The Signal
India’s defence technology sector has crossed the critical threshold from “R&D expense” to “exit-grade asset class.” The headline isn’t just the funding spike; it’s the structural shift in how capital is flowing. With Tonbo Imaging filing its DRHP for an IPO and Garuda Aerospace converting to a public entity in late 2025, the market has validated the first generation of defence startups.
The new reality is quantified: The Indian defence tech market is projected to hit $19B by 2030, growing at a 20% CAGR. But the “easy money” in basic hardware assembly is gone. The next wave of value—and the bulk of the $78B+ modernization budget—is reserved for “systems” (AI, autonomy, optical intelligence) rather than “platforms” (metal shells).
The Situation
The capital injection is specific, not broad. While the sector attracted significant attention in 2025, the distribution is lopsided.
- The Winners: Counter-drone technology is absorbing 71% of all defence startup funding, with the segment growing at 17% CAGR.

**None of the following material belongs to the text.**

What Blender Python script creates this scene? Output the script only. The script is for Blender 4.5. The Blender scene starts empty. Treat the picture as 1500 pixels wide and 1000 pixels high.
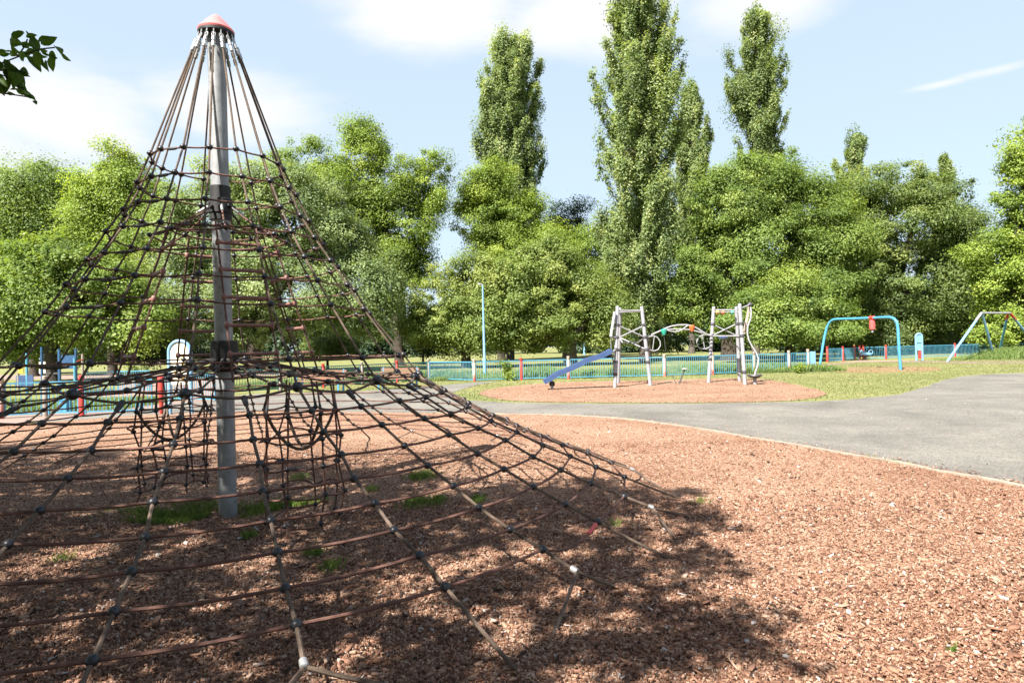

- The Exits: Tonbo Imaging’s IPO is an Offer for Sale (OFS), allowing early backers like CEAQ Technologies to liquidate positions. This proves to LPs that Indian defence deeptech has a viable exit horizon, derisking future Series B/C rounds.
- The Scale: Tonbo posted ₹469 Cr revenue in FY25 with a healthy 15.5% net profit margin, while Garuda Aerospace clocked ₹118 Cr revenue. These aren’t concepts anymore; they are P&L realities.
Why It Matters
Founders must understand the procurement pivot. The Indian Ministry of Defence (MoD) is no longer looking for vendors to replace foreign hardware 1:1. They are looking for force multipliers.
1. The Talent Cliff: The bottleneck is no longer capital; it is human. A recent Quess Corp report warns that 40-45% of specialized roles (radar, propulsion, optical engineering) will remain unfilled by 2030. Companies that solve this talent supply chain become acquisition targets.
2. The Moat is Code: Tonbo’s value isn’t the camera housing; it’s the “HawkAI” platform that fuses sensor data. Hardware is commoditizing; the intelligence inside the hardware commands the premium multiple.
3. Sovereign Stacks: With NewSpace Research securing $52M to build swarm drone stacks, the government is signaling a preference for “sovereign IP”—technology owned 100% locally, free from ITAR restrictions.
Founder Action
If you are building in defence tech, your strategy needs to shift from “Make in India” to “Design in India.”
- Audit Your IP: If you rely on foreign subsystems for your core value prop, you are a trader, not a deeptech company. The iDEX pipeline will filter you out.
- Target the Gaps: Stop building generic drones. Build the sub-systems the industry is starving for: Optical Engineering, Propulsion, and Edge AI Certification.
- Hire for the Cliff: Aggressively recruit radar and RF engineers now. The talent war will inflate these salaries by 50-60% in the next 24 months.